For Mr Shoebridge, the data unquestionably reveals racial profiling.

“Aboriginal kids make up less than six percent of the population in NSW. But somehow or another, they’re over half of the kids who have been put on this secret blacklist. That’s not an accident, that’s a product of deliberate police action. And it’s about time it stopped,” he said.

Dr Sentas has a similar view.

"The STMP stigmatises and criminalises Aboriginal young people, it disrupts family relationships and makes it harder for young people to get back on track and avoid the criminal justice system.

"Our research found that the STMP entrenches systemic forms of institutionalised racism that mean that Aboriginal communities are over policed rather than partners in real solutions to address the causes of offending." 

But NSW police adamantly declare this is not the case: “In respect to the Suspect Target Management Plan we must be equally clear to indicate that it does not discriminate".

"It targets those who continue to break the law in a recidivist type way to help reduce violence and crime in the community. An important part of its purpose is to help divert individuals away from criminal behaviour."  

However, there is no clear link between the STMP and crime reduction.

Dr Sentas told NITV News her research revealed young Aboriginal people were targeted for "minor prior property offences". Others with no criminal record were guilty by association.

"The STMP also targets young people who haven’t ever been charged with an offence but are flagged because they’ve been stopped many times by police or have offending peers.   Many Aboriginal young people are being targeted by police for behaviours stemming from cognitive and mental health issues, or behaviours a result of living in trauma."

Dr Sentas believes there are other "smarter" alternative avenues for police to address the causes of offending, "not more coercive policing that will be a pipeline to incarceration."

“I asked the Police Commissioner if there were any academic studies or any other evidence that the police held that showed that the STMP program actually reduced crime or reduced recidivism.
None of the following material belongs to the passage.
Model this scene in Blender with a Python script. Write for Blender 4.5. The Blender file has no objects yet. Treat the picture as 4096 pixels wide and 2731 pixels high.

The answer I got was no,” Mr Shoebridge said.  

“There’s no evidentiary support for the idea that police targeting, repeatedly stopping and searching vulnerable young people sets them on the right path. Anecdotally, this is doing exactly the opposite and destroying relations between vulnerable young people and the police,” he concluded.

The suburbs with the largest numbers of kids on the STMP are: Wagga Wagga (12), Campbelltown (11), Mount Druitt (11), Dubbo (11), Cabramatta (10), Windale (Lake Macquarie, 9), Hinchinbrook (Cabramatta, 8) and Gosford (8).